I am also truggling a bit to find the best way to run databases in Nomad. Preferably we’d like to spin those up in the same manner as other nodes in Nomad, almost like a Database-as-a-service, in the same way that is possible in Portworx (from what I understand).
Sorry for the longform post, but all help is greatly appreciated.
Hello, Here’s my stab at your question based on my experience with the Hashicorp toolset + DevOps.
I need to install .net framework 4.5, and possibly other more obscure software on servers. Can Terraform do this, or do I need to combine it with something like Ansible?
Yes - This sounds like a provisioning task best left to Ansible or building your base image with Packer.
Can we somehow do canary deployments using the Windows IIS Task driver? Maybe in some sort of combination with an nginx in front of it or something?
Do you have a load balancer in front of your existing apps? Have you looked at Consul + Connect? Connect and service mesh have these capabilities using Envoy.
There will be multiple IIS websites and application pools, each with their own domain name and a Web.config containing general config, secrets and bindings. What is the best way to manage this?
Since you mentioned you have experience with Docker, have you thought about breaking the monolith into individual Docker containers? That sounds like it might be a lot easier to deploy than the method you have now.
Each update to the app will be accompanied by a database migration that will need to be applied at approximately the time when we are updating the application code (served by the Windows IIS task driver). How do we run these migrations?
This is a grey area for me but sounds like a task for CICD - potentially look at their new tool called waypoint and see if you can build some sort of CICD pipeline to do this?
I am also truggling a bit to find the best way to run databases in Nomad. Preferably we’d like to spin those up in the same manner as other nodes in Nomad, almost like a Database-as-a-service, in the same way that is possible in Portworx (from what I understand).
The way I treat databases is they are long lived. Aka why not run them as containers inside of docker with some type of persisted volume but use Nomad as the scheduler for this logic? Aside from schema updates once deployed databases typically don’t go away, not sure what the use case is for wanting have databases that are ephemeral from what it sounds.
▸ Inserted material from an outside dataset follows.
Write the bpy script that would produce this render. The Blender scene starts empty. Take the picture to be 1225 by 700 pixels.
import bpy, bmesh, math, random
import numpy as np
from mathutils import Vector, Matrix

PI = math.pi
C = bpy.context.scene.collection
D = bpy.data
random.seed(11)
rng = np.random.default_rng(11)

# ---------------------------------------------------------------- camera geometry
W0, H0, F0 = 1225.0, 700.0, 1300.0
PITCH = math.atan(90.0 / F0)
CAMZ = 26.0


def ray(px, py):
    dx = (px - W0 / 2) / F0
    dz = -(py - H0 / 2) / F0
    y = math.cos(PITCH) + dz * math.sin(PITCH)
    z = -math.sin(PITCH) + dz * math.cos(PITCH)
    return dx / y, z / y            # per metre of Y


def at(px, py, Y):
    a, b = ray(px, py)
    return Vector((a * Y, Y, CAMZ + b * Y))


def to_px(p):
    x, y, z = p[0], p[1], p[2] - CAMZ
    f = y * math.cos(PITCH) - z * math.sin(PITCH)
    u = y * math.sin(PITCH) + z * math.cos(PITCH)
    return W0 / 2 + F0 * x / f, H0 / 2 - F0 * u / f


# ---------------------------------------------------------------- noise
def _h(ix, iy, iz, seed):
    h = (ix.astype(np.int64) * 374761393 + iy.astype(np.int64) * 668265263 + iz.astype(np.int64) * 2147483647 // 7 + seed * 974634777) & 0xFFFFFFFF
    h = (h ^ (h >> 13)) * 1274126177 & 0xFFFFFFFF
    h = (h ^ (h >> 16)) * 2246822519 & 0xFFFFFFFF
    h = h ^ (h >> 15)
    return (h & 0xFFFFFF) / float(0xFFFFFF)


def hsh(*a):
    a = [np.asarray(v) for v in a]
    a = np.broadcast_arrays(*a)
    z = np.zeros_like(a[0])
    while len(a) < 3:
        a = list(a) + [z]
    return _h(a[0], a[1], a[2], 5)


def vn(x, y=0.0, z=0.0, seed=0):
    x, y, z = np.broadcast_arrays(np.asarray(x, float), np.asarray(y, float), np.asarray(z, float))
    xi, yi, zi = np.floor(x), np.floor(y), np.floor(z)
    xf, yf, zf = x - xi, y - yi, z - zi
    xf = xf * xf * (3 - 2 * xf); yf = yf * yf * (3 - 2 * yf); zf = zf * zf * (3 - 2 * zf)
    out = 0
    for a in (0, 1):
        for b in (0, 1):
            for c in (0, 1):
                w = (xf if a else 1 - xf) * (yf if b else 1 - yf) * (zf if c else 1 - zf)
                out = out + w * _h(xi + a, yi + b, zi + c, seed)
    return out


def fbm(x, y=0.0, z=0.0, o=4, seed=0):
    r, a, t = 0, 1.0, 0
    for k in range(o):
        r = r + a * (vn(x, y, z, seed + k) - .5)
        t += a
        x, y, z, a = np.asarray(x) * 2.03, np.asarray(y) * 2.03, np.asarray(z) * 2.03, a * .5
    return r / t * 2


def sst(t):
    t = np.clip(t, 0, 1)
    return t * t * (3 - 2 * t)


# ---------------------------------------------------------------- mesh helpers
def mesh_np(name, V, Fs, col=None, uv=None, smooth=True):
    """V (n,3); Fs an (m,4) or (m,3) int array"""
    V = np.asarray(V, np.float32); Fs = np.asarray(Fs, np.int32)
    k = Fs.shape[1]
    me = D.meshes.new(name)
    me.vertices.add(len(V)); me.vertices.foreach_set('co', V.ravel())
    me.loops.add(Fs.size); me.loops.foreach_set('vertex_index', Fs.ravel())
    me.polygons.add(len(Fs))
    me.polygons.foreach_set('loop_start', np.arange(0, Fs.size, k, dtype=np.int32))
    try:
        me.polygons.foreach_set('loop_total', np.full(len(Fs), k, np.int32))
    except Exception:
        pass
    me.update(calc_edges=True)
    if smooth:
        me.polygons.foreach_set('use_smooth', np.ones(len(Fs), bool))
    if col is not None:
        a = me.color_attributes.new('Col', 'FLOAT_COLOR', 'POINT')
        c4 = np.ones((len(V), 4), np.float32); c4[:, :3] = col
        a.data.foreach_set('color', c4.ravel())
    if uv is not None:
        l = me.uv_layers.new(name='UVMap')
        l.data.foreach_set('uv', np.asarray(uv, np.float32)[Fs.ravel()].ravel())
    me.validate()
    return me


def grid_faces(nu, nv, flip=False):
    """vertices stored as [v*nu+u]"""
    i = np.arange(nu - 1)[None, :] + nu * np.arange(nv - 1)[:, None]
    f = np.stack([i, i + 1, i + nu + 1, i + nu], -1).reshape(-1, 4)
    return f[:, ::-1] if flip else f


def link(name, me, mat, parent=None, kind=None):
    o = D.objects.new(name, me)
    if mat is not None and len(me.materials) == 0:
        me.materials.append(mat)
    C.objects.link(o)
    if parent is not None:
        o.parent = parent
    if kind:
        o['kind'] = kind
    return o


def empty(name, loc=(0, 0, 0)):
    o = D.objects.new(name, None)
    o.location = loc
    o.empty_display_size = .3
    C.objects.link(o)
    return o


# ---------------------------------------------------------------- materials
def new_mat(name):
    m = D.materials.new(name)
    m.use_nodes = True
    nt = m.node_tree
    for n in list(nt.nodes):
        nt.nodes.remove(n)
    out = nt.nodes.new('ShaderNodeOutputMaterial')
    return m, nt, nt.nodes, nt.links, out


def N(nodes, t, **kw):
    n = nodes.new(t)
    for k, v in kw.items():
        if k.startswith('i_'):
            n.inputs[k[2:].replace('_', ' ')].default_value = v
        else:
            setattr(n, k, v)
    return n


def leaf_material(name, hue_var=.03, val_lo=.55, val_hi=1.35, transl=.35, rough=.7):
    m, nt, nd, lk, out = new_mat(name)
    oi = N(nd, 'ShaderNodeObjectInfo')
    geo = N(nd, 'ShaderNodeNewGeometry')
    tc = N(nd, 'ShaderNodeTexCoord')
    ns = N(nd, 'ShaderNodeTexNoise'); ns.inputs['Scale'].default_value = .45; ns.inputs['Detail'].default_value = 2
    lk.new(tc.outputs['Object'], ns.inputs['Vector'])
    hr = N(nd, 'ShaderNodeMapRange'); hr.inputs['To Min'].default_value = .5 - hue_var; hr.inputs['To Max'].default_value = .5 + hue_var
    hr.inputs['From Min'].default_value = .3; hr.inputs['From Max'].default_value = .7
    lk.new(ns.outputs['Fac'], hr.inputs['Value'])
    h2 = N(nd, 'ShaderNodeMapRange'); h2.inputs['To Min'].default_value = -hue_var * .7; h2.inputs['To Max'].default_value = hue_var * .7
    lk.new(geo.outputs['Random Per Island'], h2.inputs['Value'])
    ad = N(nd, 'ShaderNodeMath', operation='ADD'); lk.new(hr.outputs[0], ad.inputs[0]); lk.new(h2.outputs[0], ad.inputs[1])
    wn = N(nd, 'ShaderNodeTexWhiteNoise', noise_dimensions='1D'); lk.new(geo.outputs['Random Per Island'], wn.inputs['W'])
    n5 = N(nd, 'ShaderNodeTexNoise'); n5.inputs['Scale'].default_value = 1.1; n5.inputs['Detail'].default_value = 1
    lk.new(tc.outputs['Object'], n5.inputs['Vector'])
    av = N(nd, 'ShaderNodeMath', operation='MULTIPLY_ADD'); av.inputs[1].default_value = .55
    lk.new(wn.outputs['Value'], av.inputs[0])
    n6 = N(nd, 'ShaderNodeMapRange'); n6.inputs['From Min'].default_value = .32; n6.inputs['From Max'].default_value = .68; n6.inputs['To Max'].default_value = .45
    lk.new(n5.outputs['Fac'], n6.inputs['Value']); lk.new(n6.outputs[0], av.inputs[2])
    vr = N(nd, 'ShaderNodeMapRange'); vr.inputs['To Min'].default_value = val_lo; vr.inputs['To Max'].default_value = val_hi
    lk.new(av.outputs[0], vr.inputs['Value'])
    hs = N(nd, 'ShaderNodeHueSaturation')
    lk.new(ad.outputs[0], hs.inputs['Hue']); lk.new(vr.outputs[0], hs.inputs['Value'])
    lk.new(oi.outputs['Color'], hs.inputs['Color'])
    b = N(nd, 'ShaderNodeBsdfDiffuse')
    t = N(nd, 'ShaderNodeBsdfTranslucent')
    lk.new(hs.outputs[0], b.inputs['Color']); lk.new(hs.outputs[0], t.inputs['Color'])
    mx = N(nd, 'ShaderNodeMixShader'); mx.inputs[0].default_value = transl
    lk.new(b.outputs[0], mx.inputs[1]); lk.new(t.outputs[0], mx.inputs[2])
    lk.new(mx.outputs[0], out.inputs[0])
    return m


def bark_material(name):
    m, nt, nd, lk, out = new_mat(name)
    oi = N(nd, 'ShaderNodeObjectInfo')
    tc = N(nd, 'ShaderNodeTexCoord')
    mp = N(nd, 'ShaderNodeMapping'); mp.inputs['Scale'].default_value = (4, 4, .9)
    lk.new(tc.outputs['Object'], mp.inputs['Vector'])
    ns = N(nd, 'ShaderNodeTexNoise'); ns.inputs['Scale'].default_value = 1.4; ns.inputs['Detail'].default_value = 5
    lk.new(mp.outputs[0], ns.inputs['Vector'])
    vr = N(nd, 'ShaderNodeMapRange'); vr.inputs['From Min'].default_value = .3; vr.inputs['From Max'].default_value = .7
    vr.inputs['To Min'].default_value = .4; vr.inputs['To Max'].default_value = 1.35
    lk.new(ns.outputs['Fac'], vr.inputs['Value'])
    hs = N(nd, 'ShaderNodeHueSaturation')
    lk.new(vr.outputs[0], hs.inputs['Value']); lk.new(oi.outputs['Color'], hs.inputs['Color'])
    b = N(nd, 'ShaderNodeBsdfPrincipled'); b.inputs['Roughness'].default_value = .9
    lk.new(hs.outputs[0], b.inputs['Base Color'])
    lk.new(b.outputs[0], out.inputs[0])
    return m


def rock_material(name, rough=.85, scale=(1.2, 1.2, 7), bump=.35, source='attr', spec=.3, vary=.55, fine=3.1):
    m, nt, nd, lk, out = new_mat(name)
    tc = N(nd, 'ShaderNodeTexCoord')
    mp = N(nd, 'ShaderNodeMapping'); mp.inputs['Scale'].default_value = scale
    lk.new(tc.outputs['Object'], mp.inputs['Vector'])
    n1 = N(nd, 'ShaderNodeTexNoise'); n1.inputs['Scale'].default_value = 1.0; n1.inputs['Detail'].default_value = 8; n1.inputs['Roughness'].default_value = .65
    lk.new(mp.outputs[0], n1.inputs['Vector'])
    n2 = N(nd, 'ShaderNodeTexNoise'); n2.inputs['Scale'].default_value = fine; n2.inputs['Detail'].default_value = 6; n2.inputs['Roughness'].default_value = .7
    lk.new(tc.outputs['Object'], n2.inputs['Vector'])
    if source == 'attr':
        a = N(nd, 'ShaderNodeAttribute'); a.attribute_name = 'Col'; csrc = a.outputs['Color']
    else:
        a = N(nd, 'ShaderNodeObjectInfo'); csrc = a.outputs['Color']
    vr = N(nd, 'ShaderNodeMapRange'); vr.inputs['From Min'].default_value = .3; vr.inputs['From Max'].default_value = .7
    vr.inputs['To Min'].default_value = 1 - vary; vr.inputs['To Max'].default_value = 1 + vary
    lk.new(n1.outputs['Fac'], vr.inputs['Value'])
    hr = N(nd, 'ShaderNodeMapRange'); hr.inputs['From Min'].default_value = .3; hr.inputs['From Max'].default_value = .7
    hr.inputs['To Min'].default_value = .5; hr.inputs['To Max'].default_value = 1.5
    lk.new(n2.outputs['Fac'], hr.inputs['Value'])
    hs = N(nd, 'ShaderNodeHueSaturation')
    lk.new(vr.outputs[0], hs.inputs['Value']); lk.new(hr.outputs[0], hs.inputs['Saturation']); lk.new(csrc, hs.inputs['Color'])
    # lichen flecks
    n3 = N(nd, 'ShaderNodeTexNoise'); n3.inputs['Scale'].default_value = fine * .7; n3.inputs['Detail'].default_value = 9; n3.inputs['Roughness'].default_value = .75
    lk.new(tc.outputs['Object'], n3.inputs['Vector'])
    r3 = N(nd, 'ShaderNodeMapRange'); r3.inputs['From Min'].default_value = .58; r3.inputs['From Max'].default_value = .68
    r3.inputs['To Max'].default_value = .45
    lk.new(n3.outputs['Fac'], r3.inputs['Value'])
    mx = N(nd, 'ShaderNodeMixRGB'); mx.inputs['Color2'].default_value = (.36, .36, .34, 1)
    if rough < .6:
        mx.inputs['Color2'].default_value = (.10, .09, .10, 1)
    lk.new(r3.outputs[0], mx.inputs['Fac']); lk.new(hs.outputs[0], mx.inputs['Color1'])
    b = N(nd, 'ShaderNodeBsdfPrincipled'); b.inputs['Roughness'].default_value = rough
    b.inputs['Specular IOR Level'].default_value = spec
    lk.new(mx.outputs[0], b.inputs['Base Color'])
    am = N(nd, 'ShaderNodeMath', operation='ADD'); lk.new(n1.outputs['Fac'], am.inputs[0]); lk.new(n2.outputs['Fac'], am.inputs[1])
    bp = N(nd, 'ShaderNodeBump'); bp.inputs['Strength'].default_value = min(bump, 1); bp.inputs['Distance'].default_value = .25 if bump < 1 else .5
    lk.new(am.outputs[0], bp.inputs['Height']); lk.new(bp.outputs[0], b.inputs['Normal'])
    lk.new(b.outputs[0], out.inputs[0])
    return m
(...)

Great, I’ll do some more investigations on both of these options.
We don’t have any load balancers in our current infrastructure. Thanks for the suggestion, will take a look at how Consul + Connect can help.
We have not tried to dockerize the app yet, but that might be the best way to start our way to a more manageable and scaleable infrastructure. We fear that some parts of it might require some heavy changes (dependecies, upgrade procedures etc), but I guess there is no way around it.
We are using GitHub Actions as our CICD tool for our simpler apps. Was considering perhaps running the migrations as a Nomad-job as a step in a GitHub Actions pipeline. Just not sure how to handle any errors that might occur. I guess this will be a general issue, no matter what tech we choose.
I am looking to run them as containers inside Nomad. What I’d like is for them is for the system to be able to handle a complete failure of the node thats running it - and spin up another instance quickly - with all the data still there. This requires that the data is safely isolated from the node that failed. I am unfortunately not that familiar with my options for how to achieve this - so this might all be much simpler to implement then I am visioning.
Again, thanks for taking the time to reply. Lots of good suggestions I’ll take a deep dive into the resources for the projects you mentioned.